Como resultado de muitas fusões e falências, hoje há apenas 4 destilarias nas duas Irlandas. São elas:
  • New Midleton Distillery: hoje, pertencente ao grupo francês Pernod Ricard, produz a marca Jameson - a mais famosa das Irlandas - entre outras;
  • Old Bushmills Distillery: a única destilaria na Irlanda do Norte, é também a mais antiga da ilha, de 1608. Esta destilaria destila exclusivamente grãos maltados, mas compra whiskey não-maltado para realização de seus blends (as duas linhas mais básicas);
  • Cooley Distillery: foi estabelecida em 1987, como uma destilaria independente, e com o propósito de reviver antigas marcas irlandesas. Também é lá que se produz whiskeys da marca independente Tulemore Dew, até que eles venham a implantar uma destilaria própria. Desde 2012, a Cooley pertence à Jim Beam, produtora de Bourbon dos Estados Unidos;
  • Kilbeggan Distillery: uma antiga destilaria, localizada na cidade de mesmo nome, ela foi fechada em 1953, e reaberta em 2007, pela Cooley, em seu programa de reviver marcas antigas. Ela possui uma pequena produção em sua área nova, mas funciona mais como um museu do que como uma destilaria.


Em minha viagem pela Irlanda, eu tive oportunidade de visitar as destilarias de Bushmills e Kilbeggan, além da antiga destilaria da Jameson, em Dublin, hoje convertida em museu. Todas as visitas me ajudaram a aprender bastante sobre whiskeys, de uma maneira geral, e a ter um panorama bem amplo a respeito de toda a gama produzida na ilha. Vejam a seguir os textos em que descrevo cada uma delas:
Me agradou o estilo não defumado que abrange a maioria da produção irlandesa, e percebi a diferença que faz um malt whiskey. Além disso, percebi como a origem da barrica é importante no resultado final do whiskey. Minha visita favorita foi na Bushmills, e meu whiskey favorito, também.


Características do whiskey irlandês

Você sabe como é a produção de whiskey? Se não, recomendo ler o texto Dos whiskeys.

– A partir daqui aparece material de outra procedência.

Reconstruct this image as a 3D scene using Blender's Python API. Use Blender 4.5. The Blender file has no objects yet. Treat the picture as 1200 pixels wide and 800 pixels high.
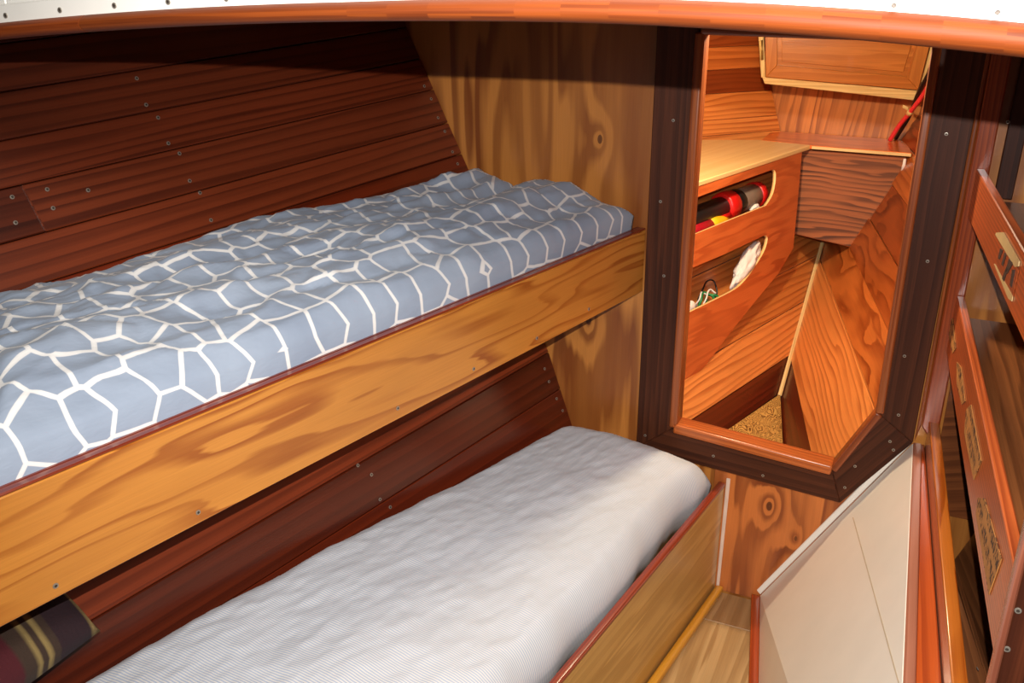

A diferença entre o produto irlandês e o scotch está principalmente em dois fatores:
  • maltagem sem turfa: o whisky escocês normalmente é mais defumado. Isso se deve ao uso de turfa, no processo de maltagem dos grãos. A turfa é um combustível fóssil que exala muita fumaça, o que dá o toque defumado no whisky. Na Irlanda, via de regra, não se utiliza turfa na maltagem. Exceto por uma exceção: o Connemara, produzido pela Cooley Distillery é extremamente defumado (o Johnny Walker Double Black é fichinha perto dele);
  • tripla destilação em alambiques: as 4 destilarias irlandesas ainda produzem o whiskey exclusivamente com tripla destilação, realizada em alambiques de cobre. Na Escócia, realizam apenas duas destilações, às vezes apenas uma, com destiladores em coluna (column stills), que conseguem, em uma única destilação, obter um produto com 85% de teor alcoólico. Só existe uma destilaria na Escócia que realiza a tripla destilação: a Auchentoshan (também tive a oportunidade de visitar esta destilaria, clique aqui para ler o relato).

Pedaço de turfa

Por outro lado, os produtos dos dois países possuem mais semelhanças do que diferenças:
  • os ingredientes são água, fermento e grãos - normalmente cevada, mas pode ser qualquer grão, maltado, ou não;
  • a legislação exige o mínimo de 3 anos e um dia de envelhecimento em barricas de carvalho;
  • as barricas usadas para whiskeys nos dois países têm que ser de reuso, isto é, serviram previamente para envelhecer outra bebida (normalmente vinhos, ou bourbon). O tipo de bebida que havia sido usada previamente tem fundamental importância para a qualidade do whiskey. A título de comparação, o bourbon americano, por lei, tem que ser maturado apenas em barricas novas;
  • em geral, são feitos com um blend entre whiskeys maltados com não-maltados, mas os mais caros e melhores são os 100% maltados (malt whiskey ou single malt whiskey). A título de comparação, o bourbon usa exclusivamente grãos não-maltados;
  • quando o whiskey contém uma idade, ela se refere à menor idade dos barris usados no seu blend.